J. Crew (NYSE:JCG) had a wardrobe malfunction with its most recent quarterly tidings. The factors it cited were both predictable (the economy) and a little wacky (a recent technological snafu that sparked a mysterious email apology).

The retailer's second-quarter net income decreased 12% to $18.1 million, or $0.28 per share. Net sales increased 10% to $336.2 million, while same-store sales slipped 0.4%. Gross margin fell to 41% of revenues from 43.7% of revenues this time last year.

J. Crew missed analysts' profit expectations by $0.04 per share, and also gave a less-than-stellar outlook for the year. It now expects earnings of $1.44 per share $1.54 per share in 2008, versus previous guidance for $1.70 per share to $1.75 per share.

The economy has presented difficulties for many specialty retailers. (Then again, a few, like Urban Outfitters (NASDAQ:URBN) and American Apparel (NYSE:APP), recently reported quarters that belie the economy's troubles.)

It's interesting that J. Crew's recent tech glitches were cited as part of its problem. When one thinks of glitches, one might think of the rare occasions when Internet behemoths like Netflix (NASDAQ:NFLX) and Amazon.com (NASDAQ:AMZN) have had high-profile outages, but those never seem to impact an entire quarter (and of course, they're adept at handling them).

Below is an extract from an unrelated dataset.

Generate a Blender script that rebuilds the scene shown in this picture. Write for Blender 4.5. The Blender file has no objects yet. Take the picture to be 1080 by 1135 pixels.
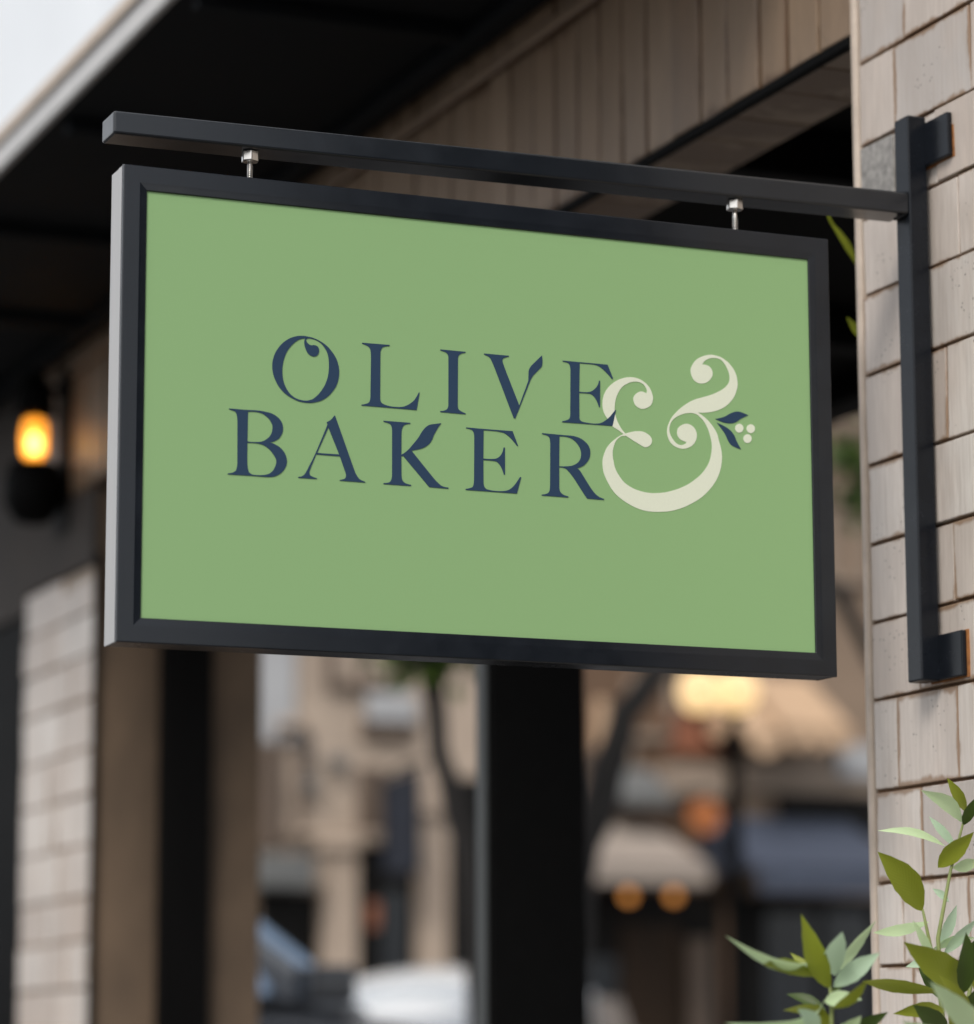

J. Crew may have apologized via email, but it sounds like it was a doozy: Use of the word "upgrade" and "disruption" in the same sentence in the conference call is definitely pause-worthy. CEO Mickey Drexler admitted that while the transition to its new systems and related snafus are temporary challenges, this is still "impacting our ability to capture, process, ship, and service customer orders." Ouch.

The glitches forced J. Crew to throttle back their usual efforts such as email campaigns, shipping events, and so forth, but management said in the conference call that it was necessary in order to avoid angering more customers.

J. Crew was traditionally not one of my favorite retail stock ideas; the stock often seemed too expensive and I wasn't convinced it had true competitive advantage. However, in June, I started coming around to the idea that maybe the stock's recent price made it more compelling (it's fallen 48% in a year). I guess I was a bit early. Still, temporary problems can make once expensive stocks into bargains, and so it's prime time for investors to consider whether J. Crew now presents a bargain for the long haul.